Ignore the Stock Chart, Look at the Business

Despite the ugly share price performance, Micron’s business has been quietly firing on all cylinders.

Revenue has increased year-over-year for six straight quarters, capped by a 70% surge over the trailing 12 months to $31.3 billion. And while earnings have bounced around, the company has moved solidly back into the black after a rough patch in 2023 and early 2024.

In its fiscal Q2 2025 (ended February), Micron brought in $8.05 billion in revenue. That’s down slightly from the $8.71 billion the prior quarter but still a huge jump from the $5.82 billion it earned a year earlier. EPS came in at $1.41, down sequentially from $1.67 but nearly double the $0.71 posted last year.

Looking ahead, Micron expects Q3 revenue of around $8.80 billion with EPS around $1.37. While growth may be cooling, analysts still forecast long-term EPS to increase at a 7.6% annual clip over the next three to five years.

Micron’s Secret Weapon Is Made in the USA

Yes, every chipmaker has benefited from the AI-driven data center boom but Micron has something many of its peers lack, a deep-rooted manufacturing presence on U.S. soil.

For over 20 years, the company has been making memory chips in Virginia. And with a new $6.1 billion CHIPS Act grant, Micron is doubling down and building out operations in Idaho and New York as well as planning $125 billion in domestic semiconductor investment over the coming decades.

While many chipmakers are just beginning to re-shore their manufacturing, Micron is already there and with a head start that could prove critical. Especially now.

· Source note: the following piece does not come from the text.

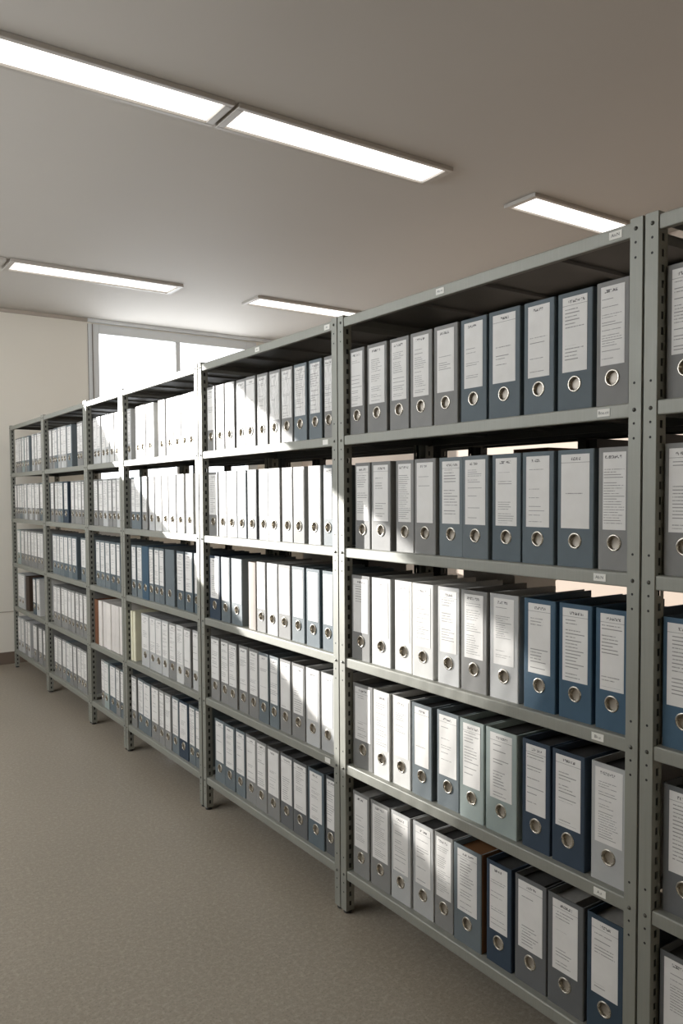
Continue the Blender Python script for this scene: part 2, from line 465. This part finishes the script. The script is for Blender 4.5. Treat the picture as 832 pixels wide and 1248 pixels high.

Former President Donald Trump has hinted at sweeping new tariffs on foreign-made semiconductors. While Micron does have overseas production, its U.S. manufacturing base gives it a cushion most competitors don’t have.

Undervalued and Hiding in Plain Sight?

Thanks to the selloff, Micron is now trading at just 17x earnings, 2.6x sales, and 1.6x book value. That’s a pretty compelling valuation for a company with this kind of revenue growth and domestic manufacturing tailwind.

Micron even pays a dividend, albeit a modest one. The current yield sits at 0.7%, with the company paying $0.46 per share annually. The payout hasn’t grown since mid-2022, but with just 11.1% of earnings allocated to dividends, there’s room for increases, eventually.

Should You Buy Micron Now?

Wall Street thinks there’s plenty of upside. The average analyst price target sits at $128.34, an eye-popping 80% higher than where shares recently traded.

Yes, there are real risks. Demand for memory chips is softening, and a potential slowdown in AI infrastructure spending could take a bite out of near-term growth. Pricing pressure may linger.

But Micron’s balance sheet is healthy, with $24.7 billion in current assets and just $7.9 billion in liabilities. And if trade tensions flare up, its U.S. production footprint could be a key advantage.

Micron may still be facing headwinds, but after a 42% drawdown, the upside potential might finally outweigh the risk. For long-term investors with an appetite for volatility, MU could be one of the more compelling chip plays on the market right now.